What are Swell Surges?

  • Kallakkadal is a colloquial term used by Kerala fishermen to refer to the freaky flooding episodes and in 2012 UNESCO formally accepted this term for scientific use.
  • During Kallakkadal events, the sea surges into the land and inundates vast areas.
  • Such events are intermittent throughout the year.
  • Kallakkadal or Swell surge occurs along the Indian coast, particularly the west coast.
  • Kallakkadal are caused by meteorological conditions in the Southern Ocean, south of 30°S.
  • A study by INCOIS scientists has revealed that specific meteorological conditions in the Southern Indian Ocean support the generation of long period swells.
  • These swells once generated, travel northward and reach the Indian coasts in 3-5 days’ time, creating havoc in the coastal areas.
  • The system will now predict Kallakkadal and warnings will be given to concerned authorities at least 2-3 days in advance, which will help the local authorities for contingency plans and to reduce damage.

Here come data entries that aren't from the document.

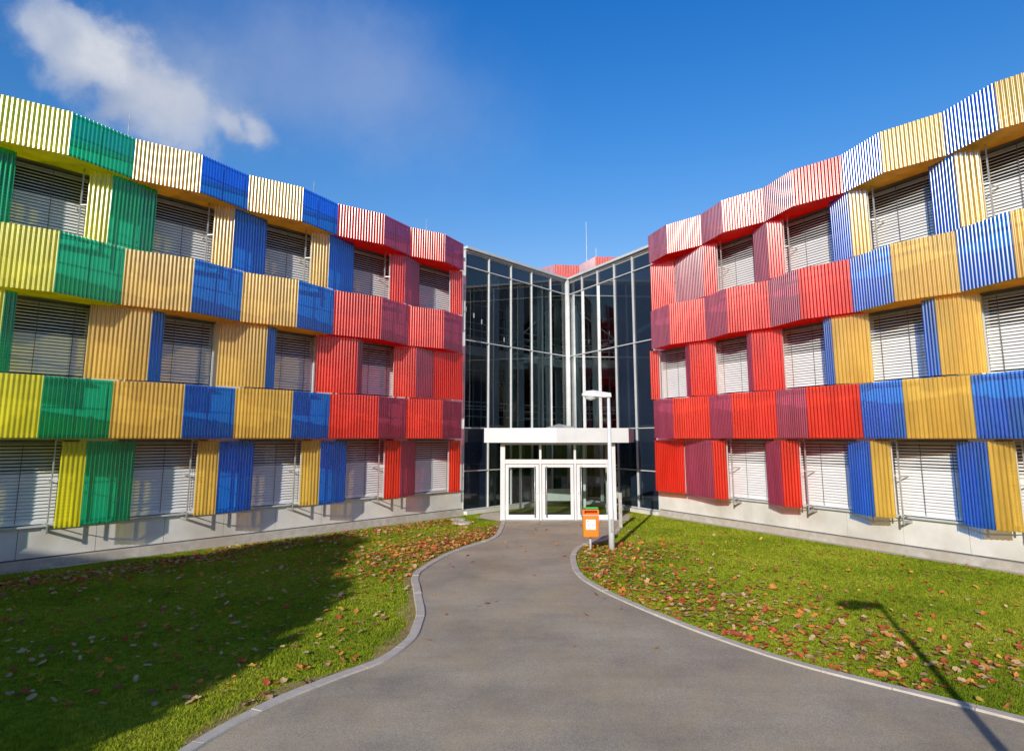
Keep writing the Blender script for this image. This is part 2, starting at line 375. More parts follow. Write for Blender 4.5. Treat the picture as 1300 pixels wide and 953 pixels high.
# ---- left wing layout (s along the wall, o out from the ridge line)
VL = [-10.5, -7.55, -4.53, -1.5, 1.52, 4.6, 7.3]; RL = [-9.05, -6.02, -3.01, .03, 3.12, 5.96]
zigL = []
for i, v in enumerate(VL):
    zigL.append((v, -.36 if i < 6 else -.35))
    if i < len(RL): zigL.append((RL[i], 0.))
colsL = ['yellow', 'green', 'yellow', 'green', 'amber', 'blue', 'amber', 'blue', 'red', 'purple', 'red', 'purple']
soffL = ['yellow']*4+['amber']*4+['red']*4
winL = [(-10.1, -7.95), (-7.1, -4.92), (-4.05, -1.86), (-.95, 1.36), (2.3, 4.62), (5.3, 7.6)]
def bL(v, a, r, b, c1, c2, oo): return ([(v+a, oo[0]), (v+r, oo[1]), (v+b, oo[2])], (c1, c2))
O02 = (-.5, -.4, -.65); O1 = (-.65, -.36, -.46)
bx02L = [bL(-7.55, -.87, -.40, .72, 'yellow', 'green', O02), bL(-4.53, -.88, -.41, .72, 'yellow', 'green', O02), bL(-1.5, -.85, -.33, .79, 'amber', 'blue', O02),
         bL(1.52, -.81, -.23, .90, 'amber', 'blue', O02), bL(4.6, -.76, -.18, .71, 'red', 'purple', O02)]
bx1L = [bL(-7.55, -.5, .75, 1.0, 'yellow', 'green', O1), bL(-4.53, -.55, .74, 1.09, 'amber', 'blue', O1), bL(-1.5, -.42, .83, 1.17, 'amber', 'blue', O1),
        bL(1.52, -.34, .96, 1.25, 'red', 'purple', O1), bL(4.6, -.37, .39, 1.31, 'red', 'purple', O1)]
endL = {'w0': [((6.82, -.5), (7.3, -.40), 'red')], 'w2': [((6.77, -.5), (7.3, -.40), 'red')], 'w1': [((5.91, -.44), (7.34, -.36), 'red')]}
left = wing(LW, 'office_wing', 'left office wing clad in yellow, green, amber, blue and red corrugated screens', -10.6, 8.1, zigL, colsL,
     {'w0': winL, 'w2': winL, 'w1': winL[:-1]}, {'w0': bx02L, 'w1': bx1L, 'w2': bx02L}, endL, soffL,
     [(-4.55, -.9, 11.25), (1.0, -1.0, 11.2), (6.0, -1.1, 11.25)])
# ---- right wing layout
VR = [-6.87, -4.05, -1.30, 1.44, 4.15, 6.9, 9.65]; RR = [-5.48, -2.72, .05, 2.79, 5.45, 8.2]
zigR = []
for i, v in enumerate(VR):
    zigR.append((v, -.36 if i else -.30))
    if i < len(RR): zigR.append((RR[i], 0.))
colsR = ['purple', 'red', 'purple', 'red', 'purple', 'red', 'blue', 'amber', 'blue', 'amber', 'blue', 'amber']
soffR = ['red']*6+['amber']*6
winR = [(-4.30, -2.05), (-1.5, .75), (1.36, 3.6), (4.2, 6.4), (7.05, 9.25)]
OR = (-.65, -.4, -.5); OR1 = (-.46, -.36, -.65)
def bR(b, r, a, c1, c2, oo=OR): return ([(b, oo[0]), (r, oo[1]), (a, oo[2])], (c1, c2))
bx0R = [bR(-5.65, -4.04, -3.54, 'purple', 'red'), bR(-2.04, -1.27, -.70, 'purple', 'red'), bR(.75, 1.56, 2.04, 'blue', 'amber'), bR(3.52, 4.32, 4.81, 'blue', 'amber'), bR(6.28, 7.08, 7.57, 'blue', 'amber')]
bx2R = [bR(-5.80, -4.10, -3.56, 'purple', 'red'), bR(-2.05, -1.29, -.78, 'purple', 'red'), bR(.76, 1.52, 1.99, 'blue', 'amber'), bR(3.54, 4.27, 4.77, 'blue', 'amber'), bR(6.3, 7.03, 7.53, 'blue', 'amber')]
bx1R = [bR(-5.23, -4.92, -3.96, 'purple', 'red', OR1), bR(-2.38, -2.11, -1.16, 'purple', 'red', OR1), bR(.42, .74, 1.66, 'blue', 'amber', OR1), bR(3.16, 3.53, 4.38, 'blue', 'amber', OR1), bR(5.92, 6.29, 7.14, 'blue', 'amber', OR1)]
endR = {'w0': [((-7.2, -.55), (-5.66, -.60), 'red')], 'w2': [((-7.0, -.45), (-5.81, -.60), 'red')], 'w1': [((-7.25, -.5), (-6.87, -.60), 'red')]}
right = wing(RW, 'office_wing', 'right office wing clad in red, purple, blue and amber corrugated screens', -7.55, 9.7, zigR, colsR,
     {'w0': winR, 'w2': winR, 'w1': [(-7.2, -5.3)]+winR}, {'w0': bx0R, 'w1': bx1R, 'w2': bx2R}, endR, soffR, [])

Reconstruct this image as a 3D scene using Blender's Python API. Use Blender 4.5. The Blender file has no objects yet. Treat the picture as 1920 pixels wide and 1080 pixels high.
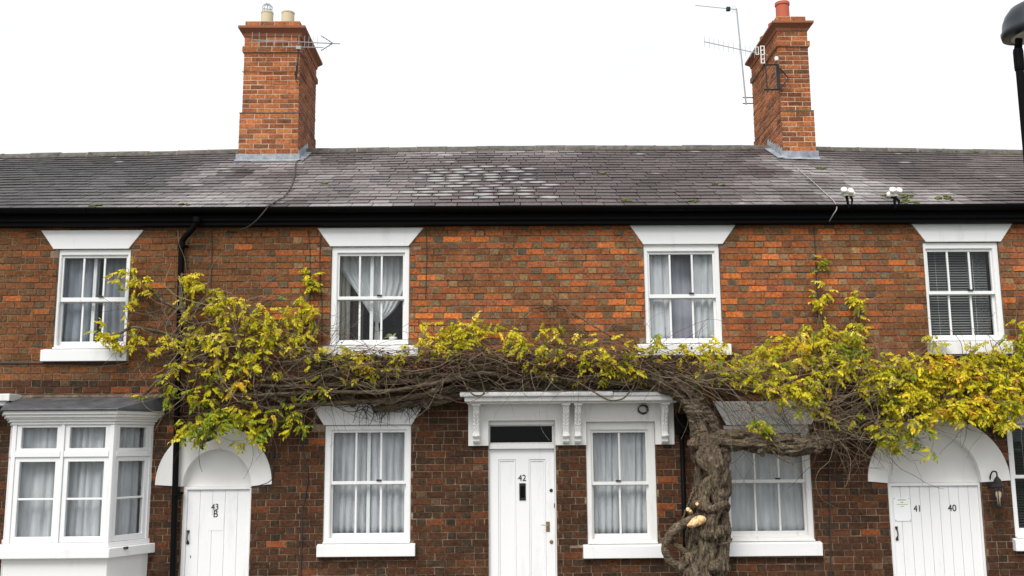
import bpy, math, random
import numpy as np
from mathutils import Vector, Matrix, noise, Quaternion

rad = math.radians
RN = random.Random(11)
scene = bpy.context.scene
COL = scene.collection

# ------------------------------------------------------------------ camera
F = 1867.0                       # focal length in photograph pixels (35 mm lens on a 36 mm wide frame)
CAM = Vector((0.0, -11.6, 2.05))
CROT = Matrix.Rotation(rad(-0.8), 3, 'Z') @ Matrix.Rotation(rad(99.0), 3, 'X') @ Matrix.Rotation(rad(-0.42), 3, 'Z')
cam_data = bpy.data.cameras.new('camera')
cam_data.sensor_width = 36.0
cam_data.lens = 36.0 * F / 1920.0
cam_data.clip_end = 2000
cam = bpy.data.objects.new('camera', cam_data)
cam.matrix_world = Matrix.Translation(CAM) @ CROT.to_4x4()
COL.objects.link(cam)
scene.camera = cam

# ------------------------------------------------------------------ sky, sun, exposure
SUN_EL, SUN_AZ = rad(52), rad(205)        # a veiled sun behind the camera, to the left
world = bpy.data.worlds.new('World')
scene.world = world
world.use_nodes = True
wn, wl = world.node_tree.nodes, world.node_tree.links
wn.clear()
w_out = wn.new('ShaderNodeOutputWorld')
w_bg = wn.new('ShaderNodeBackground')
w_sky = wn.new('ShaderNodeTexSky')
w_sky.sky_type = 'NISHITA'
w_sky.sun_disc = False
w_sky.sun_elevation = SUN_EL
w_sky.sun_rotation = SUN_AZ
w_sky.dust_density = 6.0
w_hsv = wn.new('ShaderNodeHueSaturation')
w_hsv.inputs['Saturation'].default_value = 0.12
w_mix = wn.new('ShaderNodeMixRGB')        # an even deck of cloud over the clear sky
w_mix.inputs[0].default_value = 0.85
w_mix.inputs[2].default_value = (8.6, 8.8, 9.1, 1)
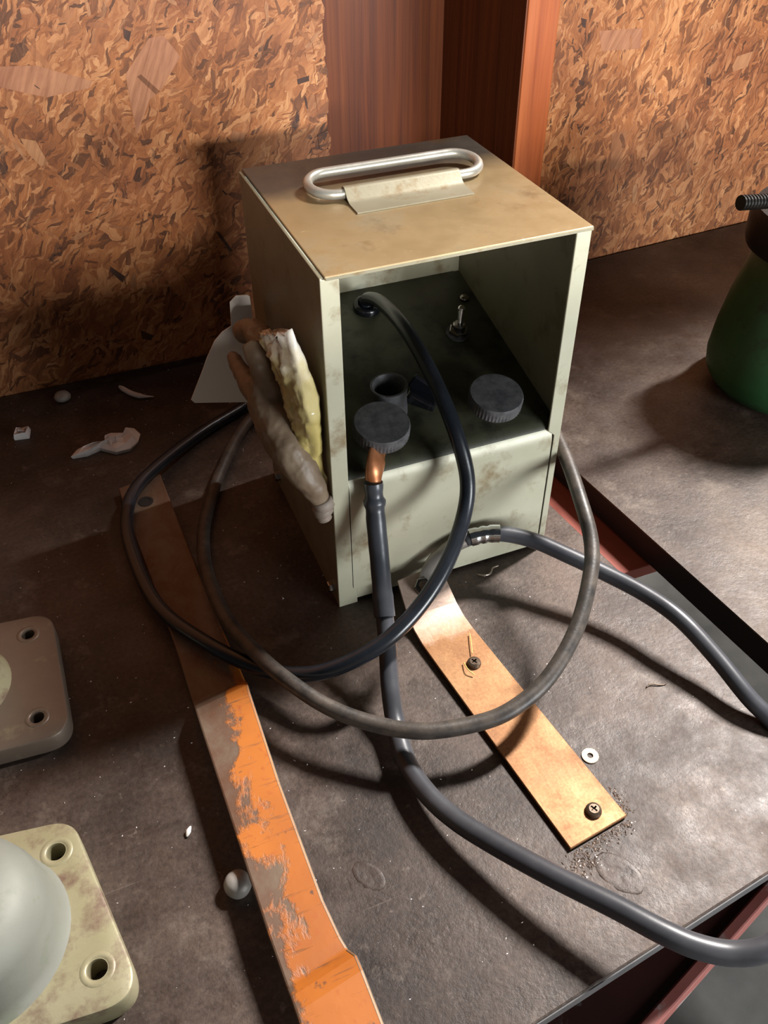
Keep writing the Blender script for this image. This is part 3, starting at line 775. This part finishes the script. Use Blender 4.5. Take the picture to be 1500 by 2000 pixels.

Algal Bloom Information Service:

  • The Algal Bloom Information Service (ABIS) has been launched to provide timely information on harmful algal blooms, which are detrimental to coastal fisheries and also tend to induce respiratory problems within the coastal population from time to time.
  • The increasing frequency of algal blooms is a major concern due to its ill effects on fishery, marine life and water quality.
  • INCOIS has developed a service for “Detection and Monitoring of Bloom in the Indian Seas”.
  • The target users are fishermen, marine fishery resource managers, researchers, ecologists and environmentalists.
  • The service also complements INCOIS’ marine fishing advisories i.e. Potential Fishing Zone advisories.
  • INCOIS-ABIS will provide near-real time information on spatio-temporal occurrence and spread of phytoplankton blooms over the North Indian Ocean.
  • Accordingly, relevant data retrieved from satellites i.e. Sea Surface Temperature, chlorophyll-a, Algal Bloom Index – chlorophyll, rolling chlorophyll anomaly, rolling sea surface temperature anomaly, phytoplankton class/species, phytoplankton size class and a composite image delineating bloom and non-bloom regions will be disseminated daily through ABIS.
  • In addition, four regions have been identified as bloom hotspots:
    • North Eastern Arabian Sea
    • coastal waters off Kerala
    • Gulf of Mannar, Tamil Nadu
    • coastal waters of Gopalpur, Odisha

Indian National Centre for Ocean Information Services:

  • Indian National Centre for Ocean Information Services (INCOIS) provides a number of free services for users in the marine realm.
  • The institute is an autonomous organisation under the Ministry of Earth Sciences.
  • INCOIS prioritises requests for specific services from its diverse user community that ranges right from fishermen to offshore oil exploration industries.